Vor dem pompösen Kasino Eingang stehen ein weißer Lamborghini, der anscheinend einem saudischen Prinzen gehört. Davon zeugt die Aufschrift "Royal familiy of Saudi Arabia". Daneben parkt ein schwarzer Ferrari und ein Porsche. Kurz nach 20 Uhr fährt noch ein Royce Royce vor. "Hier bin ich richtig" denke ich mir und freue mich darauf, multi Millionären beim Zocken zuzusehen. Aus dem Royce Royce steigt ein südländisch aussehender Mann mit Jeanshose und grün-schwarz kariertem Schlabberhemd aus - ein etwas irritierender Anblick, aber mit ein wenig gutem Willen ließe sich das noch in die Schublade "Understatement" einordnen. Mit Highheels und leicht klopfendem Herzen geht`s nun die Treppe hinauf zum Türsteher. Der Mann in Uniform wirft einen kurzen Blick in meine Handtasche und lässt mich passieren. Ein Glück. Ich bin im großen Foyer und steuere entschlossen auf den Kassierer zu. Wer bis hierher gelangt – und das ist, wie ich jetzt merke, eigentlich jeder – darf nun für zehn Euro Eintritt die heiligen Hallen betreten, jene Räume, in denen so viele Stars schon ein und ausgegangen sind.

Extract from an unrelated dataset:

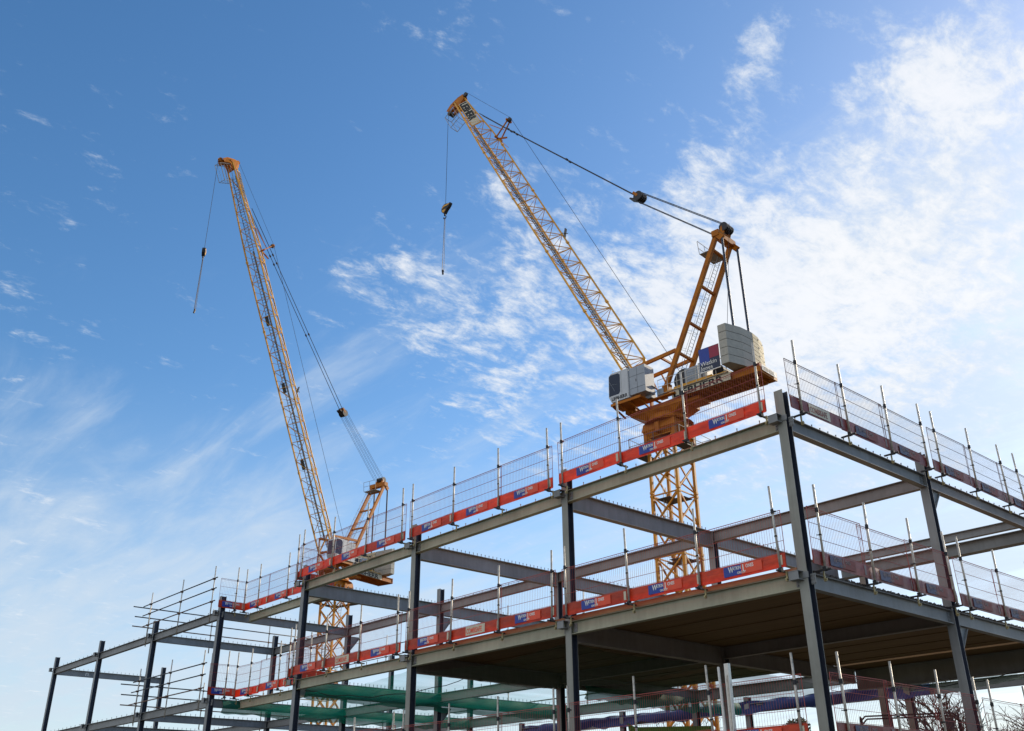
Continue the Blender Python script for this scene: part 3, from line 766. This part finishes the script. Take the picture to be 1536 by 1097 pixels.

An den Wänden hängen pompöse Ölgemälde. Die schweren Kristallkronleuchter funkeln und versprühen einen Flair von Glamour und vergangenen Zeiten – eine Augenweide. Plötzlich stört eine Asiatin in Jeanslatzhose und Badeschlappen mein Blickfeld. Sie spielt Roulette. Und das an einem Tisch, an dem jeder für mindestens 100 Euro Chips gekauft haben muss – Geld, das besagte Asiatin lieber in ein neues Kleid hätte investieren sollen. Zum Glück gibt es auch einen Roulettetisch an dem kleinere Einsätze erlaubt sind. Ich setzte fünf Euro auf Rot. Die Kugel hält auf schwarz. Auch die nächsten Male. Mittlerweile habe ich 20 Euro verzockt, Zeit für einen zweiten Cocktail – wieder mit Blick auf die Asiatin. Ob sie mehr Glück hat als ich? Hat ihre Jeanslatzhose am Ende Einfluss auf den Lauf der Kugel? Oder ist Jeans vielmehr der Stoff, aus dem sich die Dresscode Gepflogenheiten ins Gegenteil verkehren und der Sittenverfall allmählich seinen Lauf nimmt? Und Neureiche die Regeln bestimmen, die jetzt gar keine mehr sind? Meine Euphorie verfliegt allmählich. Ich habe mich für eines der weltweit schönsten Kasinos ordentlich in Schale geschmissen und nun stehe mit meinen High Heels ziemlich doof da.
Ich beschließe die nächste Reise lieber nach München zu machen, zum legendären Oktoberfest. Dort zeigt Frau stolz das Holz vor der Hütten, gepuscht oder ungepuscht, und brezelt sich stilbewusst auf – die Brezeln stehen dort eben hoch im Kurs (kleiner Wortwitz). Und Reiche und Schöne gibt`s auf der Wiesn auch zu sehen – also prosit!